Most of the answers to this question reduce, upon examination, to "that's how we define torque". We define the torque of 100 newtons at a lever distance of one meter as the product of 100 newtons and a meter, which we can call 100 newton-meters, which is equal to 1000 newtons at a lever distance of 0.1 meters.

But that doesn't really answer the question, which becomes, why is torque defined in this way an interesting thing to think about? And the answer is that if the lever is a rigid body free to rotate around a fulcrum, then 100 newtons at one meter in one direction will make it start to rotate, while 1000 newtons at 0.1 meters in the opposite direction will precisely cancel that "moment", as we call it, and there will be no tendency to start rotating. It's about what forces are needed to cancel each other.
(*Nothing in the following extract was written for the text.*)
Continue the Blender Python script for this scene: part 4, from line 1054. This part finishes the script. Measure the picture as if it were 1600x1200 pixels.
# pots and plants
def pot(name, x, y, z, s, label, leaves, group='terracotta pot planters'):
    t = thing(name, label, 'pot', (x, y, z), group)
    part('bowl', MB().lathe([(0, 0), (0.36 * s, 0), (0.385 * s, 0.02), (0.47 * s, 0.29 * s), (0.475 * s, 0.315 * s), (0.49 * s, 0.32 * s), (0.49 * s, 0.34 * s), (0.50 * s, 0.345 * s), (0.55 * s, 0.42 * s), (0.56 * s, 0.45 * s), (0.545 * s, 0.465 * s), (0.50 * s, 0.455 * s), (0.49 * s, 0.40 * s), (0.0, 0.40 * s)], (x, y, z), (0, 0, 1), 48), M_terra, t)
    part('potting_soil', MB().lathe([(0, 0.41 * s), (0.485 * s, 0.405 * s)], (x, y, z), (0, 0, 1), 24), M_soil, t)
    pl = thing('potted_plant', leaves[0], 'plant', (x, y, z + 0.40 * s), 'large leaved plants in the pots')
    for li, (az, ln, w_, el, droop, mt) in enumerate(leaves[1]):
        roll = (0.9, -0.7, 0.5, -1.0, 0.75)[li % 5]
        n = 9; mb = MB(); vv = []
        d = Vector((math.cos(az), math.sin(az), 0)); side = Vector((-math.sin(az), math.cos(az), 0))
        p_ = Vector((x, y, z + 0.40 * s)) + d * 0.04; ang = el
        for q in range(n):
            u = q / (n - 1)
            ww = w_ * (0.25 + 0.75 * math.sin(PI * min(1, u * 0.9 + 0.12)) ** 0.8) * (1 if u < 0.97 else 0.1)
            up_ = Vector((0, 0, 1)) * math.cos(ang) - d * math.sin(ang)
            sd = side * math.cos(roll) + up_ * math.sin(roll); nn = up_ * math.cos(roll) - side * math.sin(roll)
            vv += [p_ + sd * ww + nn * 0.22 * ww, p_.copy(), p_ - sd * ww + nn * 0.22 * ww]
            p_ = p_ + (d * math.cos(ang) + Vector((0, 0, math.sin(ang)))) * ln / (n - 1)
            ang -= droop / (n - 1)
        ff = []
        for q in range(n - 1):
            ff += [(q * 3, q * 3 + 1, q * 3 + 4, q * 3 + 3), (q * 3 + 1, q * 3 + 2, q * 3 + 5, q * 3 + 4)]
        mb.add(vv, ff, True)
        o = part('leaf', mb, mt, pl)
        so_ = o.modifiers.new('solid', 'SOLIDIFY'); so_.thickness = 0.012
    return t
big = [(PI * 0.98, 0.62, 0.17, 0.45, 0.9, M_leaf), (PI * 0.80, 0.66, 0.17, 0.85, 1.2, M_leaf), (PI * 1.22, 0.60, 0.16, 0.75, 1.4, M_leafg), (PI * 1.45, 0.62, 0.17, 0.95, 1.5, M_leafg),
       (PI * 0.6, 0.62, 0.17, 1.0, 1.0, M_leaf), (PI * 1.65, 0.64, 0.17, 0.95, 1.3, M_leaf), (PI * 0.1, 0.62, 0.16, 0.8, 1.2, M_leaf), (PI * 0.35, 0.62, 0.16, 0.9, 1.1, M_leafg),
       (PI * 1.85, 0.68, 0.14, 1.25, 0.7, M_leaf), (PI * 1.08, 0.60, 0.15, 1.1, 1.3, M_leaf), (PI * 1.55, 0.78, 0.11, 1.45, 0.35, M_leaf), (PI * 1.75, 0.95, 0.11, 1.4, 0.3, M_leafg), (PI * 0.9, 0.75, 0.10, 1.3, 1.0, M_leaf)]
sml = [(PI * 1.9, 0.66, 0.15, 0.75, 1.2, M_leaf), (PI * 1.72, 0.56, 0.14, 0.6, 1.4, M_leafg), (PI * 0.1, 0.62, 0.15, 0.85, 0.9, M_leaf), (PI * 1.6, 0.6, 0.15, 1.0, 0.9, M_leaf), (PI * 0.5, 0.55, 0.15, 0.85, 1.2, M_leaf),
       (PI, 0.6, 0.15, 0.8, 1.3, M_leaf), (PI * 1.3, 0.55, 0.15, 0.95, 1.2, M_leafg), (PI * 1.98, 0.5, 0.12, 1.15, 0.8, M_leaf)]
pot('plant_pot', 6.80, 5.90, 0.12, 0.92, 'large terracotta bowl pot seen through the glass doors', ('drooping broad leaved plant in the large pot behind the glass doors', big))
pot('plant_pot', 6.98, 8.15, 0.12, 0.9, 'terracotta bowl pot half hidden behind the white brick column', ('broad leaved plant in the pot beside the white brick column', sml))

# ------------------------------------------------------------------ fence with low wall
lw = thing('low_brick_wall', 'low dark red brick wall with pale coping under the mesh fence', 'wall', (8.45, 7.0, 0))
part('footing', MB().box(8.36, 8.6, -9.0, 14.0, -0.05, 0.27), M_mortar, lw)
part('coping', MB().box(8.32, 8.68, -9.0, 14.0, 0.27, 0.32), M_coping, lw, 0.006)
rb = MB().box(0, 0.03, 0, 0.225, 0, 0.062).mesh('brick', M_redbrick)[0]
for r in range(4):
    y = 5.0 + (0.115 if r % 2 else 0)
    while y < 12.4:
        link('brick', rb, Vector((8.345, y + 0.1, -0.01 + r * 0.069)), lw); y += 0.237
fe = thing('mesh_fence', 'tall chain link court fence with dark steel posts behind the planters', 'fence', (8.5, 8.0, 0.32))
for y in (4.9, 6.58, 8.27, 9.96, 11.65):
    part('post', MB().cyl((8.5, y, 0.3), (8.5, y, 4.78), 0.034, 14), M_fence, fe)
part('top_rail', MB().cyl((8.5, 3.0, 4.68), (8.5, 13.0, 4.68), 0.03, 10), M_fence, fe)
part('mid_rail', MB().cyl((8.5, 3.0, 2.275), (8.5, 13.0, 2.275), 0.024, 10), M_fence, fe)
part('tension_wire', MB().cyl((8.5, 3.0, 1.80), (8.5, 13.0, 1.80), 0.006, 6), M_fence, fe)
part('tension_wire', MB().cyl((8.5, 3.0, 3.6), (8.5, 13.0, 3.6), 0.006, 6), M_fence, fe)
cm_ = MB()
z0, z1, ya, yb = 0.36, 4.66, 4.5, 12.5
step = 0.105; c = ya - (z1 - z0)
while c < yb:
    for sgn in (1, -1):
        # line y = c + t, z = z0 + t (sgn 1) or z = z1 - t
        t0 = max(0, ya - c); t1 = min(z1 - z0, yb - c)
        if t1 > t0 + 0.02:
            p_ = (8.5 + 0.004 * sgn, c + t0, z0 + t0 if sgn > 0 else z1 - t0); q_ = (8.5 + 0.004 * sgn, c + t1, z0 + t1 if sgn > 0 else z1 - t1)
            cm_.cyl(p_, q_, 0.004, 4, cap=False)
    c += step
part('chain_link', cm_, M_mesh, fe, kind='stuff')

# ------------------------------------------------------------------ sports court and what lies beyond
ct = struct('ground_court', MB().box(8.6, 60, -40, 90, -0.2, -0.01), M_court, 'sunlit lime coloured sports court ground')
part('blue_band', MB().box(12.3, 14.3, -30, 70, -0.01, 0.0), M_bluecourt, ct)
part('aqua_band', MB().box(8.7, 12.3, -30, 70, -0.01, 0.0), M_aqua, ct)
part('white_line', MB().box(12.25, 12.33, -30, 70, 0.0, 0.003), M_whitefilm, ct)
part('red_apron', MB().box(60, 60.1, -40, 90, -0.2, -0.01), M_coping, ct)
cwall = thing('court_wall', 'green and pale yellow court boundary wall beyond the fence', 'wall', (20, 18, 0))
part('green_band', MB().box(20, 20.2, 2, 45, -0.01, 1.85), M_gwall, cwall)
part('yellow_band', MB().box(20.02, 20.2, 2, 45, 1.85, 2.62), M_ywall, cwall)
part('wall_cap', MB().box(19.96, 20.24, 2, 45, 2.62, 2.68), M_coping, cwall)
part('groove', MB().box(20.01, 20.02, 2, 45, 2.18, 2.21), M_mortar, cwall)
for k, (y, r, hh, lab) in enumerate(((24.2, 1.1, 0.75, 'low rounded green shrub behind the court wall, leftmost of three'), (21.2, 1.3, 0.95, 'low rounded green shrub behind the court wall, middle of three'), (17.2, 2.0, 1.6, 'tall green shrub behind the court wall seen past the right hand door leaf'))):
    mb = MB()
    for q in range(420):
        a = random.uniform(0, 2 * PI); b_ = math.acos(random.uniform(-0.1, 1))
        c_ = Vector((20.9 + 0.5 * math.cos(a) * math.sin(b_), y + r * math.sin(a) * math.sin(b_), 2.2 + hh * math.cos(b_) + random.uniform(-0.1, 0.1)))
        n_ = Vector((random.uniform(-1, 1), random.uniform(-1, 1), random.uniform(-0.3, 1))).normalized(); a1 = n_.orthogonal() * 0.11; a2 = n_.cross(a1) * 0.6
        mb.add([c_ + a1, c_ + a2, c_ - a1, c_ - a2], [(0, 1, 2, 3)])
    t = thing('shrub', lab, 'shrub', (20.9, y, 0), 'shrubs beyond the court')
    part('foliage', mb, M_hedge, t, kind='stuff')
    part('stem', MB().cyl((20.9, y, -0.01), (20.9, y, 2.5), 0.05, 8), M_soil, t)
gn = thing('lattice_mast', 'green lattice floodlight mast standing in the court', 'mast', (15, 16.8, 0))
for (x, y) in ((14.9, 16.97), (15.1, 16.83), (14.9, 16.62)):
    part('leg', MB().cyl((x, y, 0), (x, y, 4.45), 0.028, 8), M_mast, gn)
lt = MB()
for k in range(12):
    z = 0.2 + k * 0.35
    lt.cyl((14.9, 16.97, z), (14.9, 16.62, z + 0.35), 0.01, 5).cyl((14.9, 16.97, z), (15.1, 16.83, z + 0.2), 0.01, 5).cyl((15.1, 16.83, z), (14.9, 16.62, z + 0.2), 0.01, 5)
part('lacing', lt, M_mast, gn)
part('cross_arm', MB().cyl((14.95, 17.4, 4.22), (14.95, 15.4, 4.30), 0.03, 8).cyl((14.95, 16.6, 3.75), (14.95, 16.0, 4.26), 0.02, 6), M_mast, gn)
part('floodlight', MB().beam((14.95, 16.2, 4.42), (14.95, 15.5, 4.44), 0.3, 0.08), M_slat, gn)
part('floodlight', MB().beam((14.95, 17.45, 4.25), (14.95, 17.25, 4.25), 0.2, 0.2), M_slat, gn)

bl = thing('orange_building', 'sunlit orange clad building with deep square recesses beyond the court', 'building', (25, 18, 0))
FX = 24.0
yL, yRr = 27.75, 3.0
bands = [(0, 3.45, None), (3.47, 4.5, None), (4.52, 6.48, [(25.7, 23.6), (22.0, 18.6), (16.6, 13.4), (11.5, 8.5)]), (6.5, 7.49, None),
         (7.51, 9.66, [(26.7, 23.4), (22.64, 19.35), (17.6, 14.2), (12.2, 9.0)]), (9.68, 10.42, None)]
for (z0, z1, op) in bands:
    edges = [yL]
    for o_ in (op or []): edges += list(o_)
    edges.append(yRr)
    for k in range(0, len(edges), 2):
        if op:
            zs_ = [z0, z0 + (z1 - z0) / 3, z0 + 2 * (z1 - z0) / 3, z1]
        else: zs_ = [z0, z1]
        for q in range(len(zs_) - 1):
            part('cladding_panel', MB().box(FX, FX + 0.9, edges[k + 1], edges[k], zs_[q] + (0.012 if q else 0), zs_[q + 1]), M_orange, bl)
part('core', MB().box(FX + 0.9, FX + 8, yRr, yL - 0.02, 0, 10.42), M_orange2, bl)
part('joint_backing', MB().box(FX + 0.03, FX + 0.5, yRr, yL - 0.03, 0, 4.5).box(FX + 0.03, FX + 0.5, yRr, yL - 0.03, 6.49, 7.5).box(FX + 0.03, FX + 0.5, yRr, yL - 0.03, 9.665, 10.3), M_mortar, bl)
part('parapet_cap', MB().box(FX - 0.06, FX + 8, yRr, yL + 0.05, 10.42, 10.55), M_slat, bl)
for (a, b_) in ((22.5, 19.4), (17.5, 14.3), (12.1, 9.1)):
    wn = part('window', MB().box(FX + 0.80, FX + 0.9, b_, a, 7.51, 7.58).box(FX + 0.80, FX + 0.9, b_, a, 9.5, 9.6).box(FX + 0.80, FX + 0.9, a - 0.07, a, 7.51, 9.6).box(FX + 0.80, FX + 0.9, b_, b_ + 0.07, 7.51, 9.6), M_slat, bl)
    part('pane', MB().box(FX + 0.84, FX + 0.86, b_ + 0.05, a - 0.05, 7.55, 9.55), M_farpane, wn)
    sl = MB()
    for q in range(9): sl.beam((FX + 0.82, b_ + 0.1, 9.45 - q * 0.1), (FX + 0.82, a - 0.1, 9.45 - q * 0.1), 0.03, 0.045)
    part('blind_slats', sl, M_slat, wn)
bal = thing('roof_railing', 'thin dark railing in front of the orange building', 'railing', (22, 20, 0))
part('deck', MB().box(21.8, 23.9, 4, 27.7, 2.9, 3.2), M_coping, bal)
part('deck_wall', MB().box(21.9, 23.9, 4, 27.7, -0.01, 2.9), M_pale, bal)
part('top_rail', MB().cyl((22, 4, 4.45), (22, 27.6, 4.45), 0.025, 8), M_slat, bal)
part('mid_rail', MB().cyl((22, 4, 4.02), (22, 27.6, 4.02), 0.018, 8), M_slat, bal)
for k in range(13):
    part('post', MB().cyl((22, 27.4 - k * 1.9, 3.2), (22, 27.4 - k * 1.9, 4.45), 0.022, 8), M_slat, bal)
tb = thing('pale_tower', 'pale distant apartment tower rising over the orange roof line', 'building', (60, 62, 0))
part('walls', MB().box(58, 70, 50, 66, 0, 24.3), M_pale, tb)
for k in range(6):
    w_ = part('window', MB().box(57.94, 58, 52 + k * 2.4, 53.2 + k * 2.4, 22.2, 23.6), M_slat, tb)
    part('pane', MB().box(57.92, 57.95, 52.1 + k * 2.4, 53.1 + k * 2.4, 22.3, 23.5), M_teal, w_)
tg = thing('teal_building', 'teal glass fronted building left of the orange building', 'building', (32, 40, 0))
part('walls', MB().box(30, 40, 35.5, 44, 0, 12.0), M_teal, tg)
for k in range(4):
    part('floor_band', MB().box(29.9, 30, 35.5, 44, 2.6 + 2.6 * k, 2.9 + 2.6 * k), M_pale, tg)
Well, but, why should that be? Why does it take exactly 1000 newtons and not, say, 316.2 newtons? And I don't think I have a really good answer for that question. In the case of an elastic solid body it falls out of Hooke's law and the geometry of the situation, which you can reduce to two long, skinny triangles sharing a common side bisected by the fulcrum. But it seems to be much more general than that.

> I had thought it was because there is more mass acting on the point of rotation (longer lever = more mass).

Nope. You can try using a pair of scissors or a folding ladder as a lever, or pull in different directions on the end of a fixed-geometry lever. The lever's mass doesn't change, but the leverage certainly does.